Effective climate action plays a critical role in complying with countries’ national commitments and achieving net-zero targets. In 2023, only a modest expansion of 2% in countries’ climate policy effort was recorded. To achieve the Paris Agreement temperature goals, climate action must increase significantly. Chapter 1 of this report showed that current Nationally Determined Contributions (NDCs) and net-zero targets are not in line with limiting global warming to 1.5°C or 2°C, indicating an ambition gap. According to the first Global Stocktake1, policies implemented by the end of 2020 were insufficient to meet countries’ NDCs, indicating an implementation gap as well (UNFCCC, 2023[1]).

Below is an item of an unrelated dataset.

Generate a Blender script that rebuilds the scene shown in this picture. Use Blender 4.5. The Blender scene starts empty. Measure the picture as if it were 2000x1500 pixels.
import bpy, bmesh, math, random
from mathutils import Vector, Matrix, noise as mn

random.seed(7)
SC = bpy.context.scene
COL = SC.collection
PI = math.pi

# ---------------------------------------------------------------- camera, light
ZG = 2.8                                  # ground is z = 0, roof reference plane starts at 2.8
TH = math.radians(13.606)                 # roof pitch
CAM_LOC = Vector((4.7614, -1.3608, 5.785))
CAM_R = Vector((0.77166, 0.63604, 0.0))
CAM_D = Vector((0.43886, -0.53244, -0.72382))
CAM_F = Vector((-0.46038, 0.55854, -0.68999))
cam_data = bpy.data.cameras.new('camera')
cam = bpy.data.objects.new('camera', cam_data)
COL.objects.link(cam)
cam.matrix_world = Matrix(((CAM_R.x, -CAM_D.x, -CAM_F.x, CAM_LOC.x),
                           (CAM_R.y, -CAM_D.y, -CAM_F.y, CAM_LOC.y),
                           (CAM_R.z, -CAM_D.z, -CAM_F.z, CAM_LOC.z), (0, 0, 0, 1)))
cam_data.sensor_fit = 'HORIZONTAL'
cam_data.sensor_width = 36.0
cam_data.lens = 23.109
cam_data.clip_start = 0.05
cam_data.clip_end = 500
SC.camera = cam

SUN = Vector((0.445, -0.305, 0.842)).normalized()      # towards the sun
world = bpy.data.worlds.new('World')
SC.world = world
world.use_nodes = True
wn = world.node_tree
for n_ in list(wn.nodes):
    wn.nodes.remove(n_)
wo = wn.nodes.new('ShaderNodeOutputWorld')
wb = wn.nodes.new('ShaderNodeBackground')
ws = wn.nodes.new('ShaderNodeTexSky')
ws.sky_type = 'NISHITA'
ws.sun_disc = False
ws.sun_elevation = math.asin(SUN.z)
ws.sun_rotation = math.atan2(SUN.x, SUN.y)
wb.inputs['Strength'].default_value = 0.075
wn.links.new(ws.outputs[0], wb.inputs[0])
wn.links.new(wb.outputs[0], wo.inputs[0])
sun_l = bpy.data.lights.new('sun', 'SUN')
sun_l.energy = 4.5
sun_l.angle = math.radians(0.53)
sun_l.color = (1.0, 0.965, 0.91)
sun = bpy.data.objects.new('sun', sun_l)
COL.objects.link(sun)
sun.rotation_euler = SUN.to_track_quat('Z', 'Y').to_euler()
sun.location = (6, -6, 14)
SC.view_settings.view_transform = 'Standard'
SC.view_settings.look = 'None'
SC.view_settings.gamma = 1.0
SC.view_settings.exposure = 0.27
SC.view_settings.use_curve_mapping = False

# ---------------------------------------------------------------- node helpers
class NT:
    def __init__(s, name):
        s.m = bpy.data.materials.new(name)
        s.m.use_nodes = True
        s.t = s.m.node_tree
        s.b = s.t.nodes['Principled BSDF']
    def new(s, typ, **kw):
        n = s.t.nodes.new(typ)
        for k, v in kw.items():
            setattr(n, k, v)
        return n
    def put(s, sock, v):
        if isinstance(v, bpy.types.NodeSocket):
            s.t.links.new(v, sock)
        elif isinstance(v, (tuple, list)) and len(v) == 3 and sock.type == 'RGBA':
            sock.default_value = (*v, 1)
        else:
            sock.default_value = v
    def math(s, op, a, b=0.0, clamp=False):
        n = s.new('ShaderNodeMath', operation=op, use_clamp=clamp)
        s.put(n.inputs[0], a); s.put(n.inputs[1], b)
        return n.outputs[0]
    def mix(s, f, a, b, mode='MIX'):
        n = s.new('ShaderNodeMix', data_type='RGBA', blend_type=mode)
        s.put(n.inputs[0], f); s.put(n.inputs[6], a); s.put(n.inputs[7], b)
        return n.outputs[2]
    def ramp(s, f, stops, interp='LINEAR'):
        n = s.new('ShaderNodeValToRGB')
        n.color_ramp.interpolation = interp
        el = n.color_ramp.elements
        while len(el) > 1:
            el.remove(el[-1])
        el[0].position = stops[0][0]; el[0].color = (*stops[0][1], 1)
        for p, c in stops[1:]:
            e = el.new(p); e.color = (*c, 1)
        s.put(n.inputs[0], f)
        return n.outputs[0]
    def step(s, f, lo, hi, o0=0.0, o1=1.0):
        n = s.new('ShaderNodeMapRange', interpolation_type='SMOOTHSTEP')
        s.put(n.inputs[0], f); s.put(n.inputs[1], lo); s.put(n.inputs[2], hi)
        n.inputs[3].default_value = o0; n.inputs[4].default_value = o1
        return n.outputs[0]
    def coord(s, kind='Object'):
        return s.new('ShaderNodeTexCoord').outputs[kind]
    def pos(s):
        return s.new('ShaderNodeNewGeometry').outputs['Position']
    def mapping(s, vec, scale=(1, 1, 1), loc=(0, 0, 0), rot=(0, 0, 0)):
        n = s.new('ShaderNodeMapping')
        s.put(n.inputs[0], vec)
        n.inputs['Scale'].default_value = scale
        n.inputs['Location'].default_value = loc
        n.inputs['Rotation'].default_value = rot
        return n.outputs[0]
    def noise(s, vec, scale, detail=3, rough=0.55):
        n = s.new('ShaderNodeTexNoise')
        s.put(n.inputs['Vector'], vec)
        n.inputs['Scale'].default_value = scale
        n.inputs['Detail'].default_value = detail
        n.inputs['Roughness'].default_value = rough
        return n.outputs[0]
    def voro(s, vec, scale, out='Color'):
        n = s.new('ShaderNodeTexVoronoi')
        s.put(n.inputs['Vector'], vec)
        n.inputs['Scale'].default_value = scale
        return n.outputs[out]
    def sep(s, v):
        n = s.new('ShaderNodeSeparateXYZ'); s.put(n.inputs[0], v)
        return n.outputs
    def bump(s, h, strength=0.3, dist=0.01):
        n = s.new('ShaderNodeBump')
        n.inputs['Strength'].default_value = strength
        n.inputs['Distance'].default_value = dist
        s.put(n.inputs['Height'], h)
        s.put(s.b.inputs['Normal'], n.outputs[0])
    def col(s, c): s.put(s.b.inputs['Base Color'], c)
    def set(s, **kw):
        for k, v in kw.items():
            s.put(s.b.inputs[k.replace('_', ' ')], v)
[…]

This section provides a snapshot of key developments in climate policies in 2023 based on the Climate Actions and Policies Measurement Framework (CAPMF) developed under the International Programme for Action on Climate (IPAC).2 The CAPMF tracks trends in climate mitigation action of governments by considering both adoption and stringency (i.e. the degree to which policies incentivise or enable GHG emission reduction)3 of policies for OECD and partner countries, excluding the USA (Nachtigall et al., 2022[2]). It identifies 130 policies covering a broad range of instrument types (e.g. market-based, non-market-based) and other climate policy actions (e.g. climate targets, climate governance, climate data). These account for around 75% of the instruments listed in the Intergovernmental Panel on Climate Change (IPCC) Sixth Assessment Report (IPCC, 2022[3]). Moreover, the CAPMF also covers important sector-specific policies responsible for around 89% of greenhouse (GHG) emissions in OECD and OECD partner countries.
The primary objective of the CAPMF is to track the evolution and stringency of government national climate mitigation policies over time (1990 to 2023). It collects a broad set of harmonised data that is internationally comparable and suitable for a broad-based quantitative and qualitative analysis. However, it has some limitations and, hence, should be interpreted carefully. 4 First, the coverage is not global; it covers 50 jurisdictions including the European Union as a bloc. It considers all countries covered under IPAC except the United States, since the CAPMF does not fully capture its climate action. Second, due to data availability constraints, the CAPMF does not collect data on all policies, for example, it does not fully capture new climate policies such as carbon abatement payment or pledges (e.g. Global Renewables and Energy Efficiency Pledge) (COP28 UAE, 2023[4]) nor does it include ETS II, which will only become fully operational by 2027. Efforts are underway to expand the policy coverage of the CAPMF to better reflect countries’ policy approaches and capture more recent policy developments. Finally, the results of the CAPMF should be interpreted in a descriptive rather than prescriptive way (see Annex for more details).
Notwithstanding these limitations, the CAPMF is a valuable database that provides insights into increasingly complex and varied climate policy approaches across countries. It has already been used in several studies and served as a foundation for evidence-based policy recommendations (D’Arcangelo, Kruse and Pisu, 2023[5]; Stechemesser et al., 2024[6]).